On Tue, 2005-12-06 at 03:22, Kathy Lo wrote:
> Hi,
>
> In this program, it will access this database server using simple and
> complex (joining tables) SQL Select statement and retrieve the matched
> rows. For each access, it will connect the database and disconnect it.
>
> I found that the memory of the databaser server nearly used up (total 2G RAM).
>
> After I stop the program, the used memory did not free.
Ummmm. What exactly do you mean? Can we see the output of top and / or
free? I'm guessing that what Tom said is right, you're just seeing a
normal state of how unix does things.
If your output of free looks like this:
-bash-2.05b$ free
total used free shared buffers cached
Mem:6096912 6069588 27324 0 260728 5547264
-/+ buffers/cache: 261596 5835316
Swap: 4192880 16320 4176560
Then that's normal.
That's the output of free on a machine with 6 gigs that runs a reporting
database. Note that while it shows almost ALL the memory as used, it is
being used by the kernel, which is a good thing. Note that 5547264 or
about 90% of memory is being used as kernel cache. That's a good thing.
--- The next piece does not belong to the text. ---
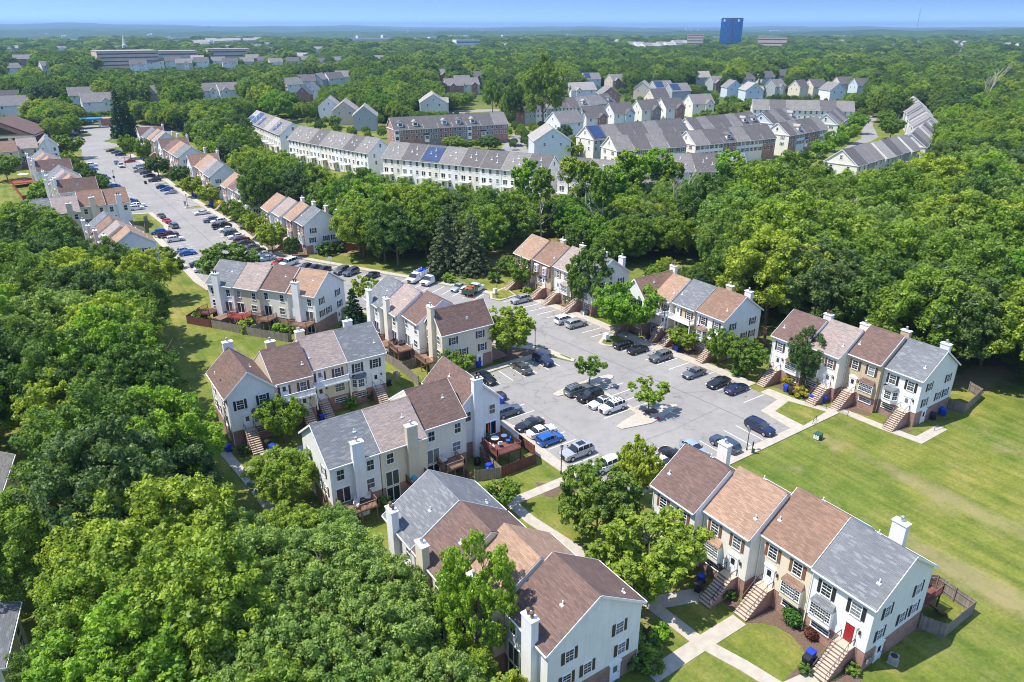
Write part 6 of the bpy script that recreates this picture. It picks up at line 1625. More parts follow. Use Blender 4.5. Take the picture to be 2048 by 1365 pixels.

Note you can also get yourself in trouble with top. It's not uncommon
for someone to see a bunch of postgres processes each eating up 50 or
more megs of ram, and panic and think that they're running out of
memory, when, in fact, 44 meg for each of those processes is shared, and
the real usage per backend is 6 megs or less.
Definitely grab yourself a good unix / linux sysadmin guide. The "in a
nutshell" books from O'Reilley (sp?) are a good starting point.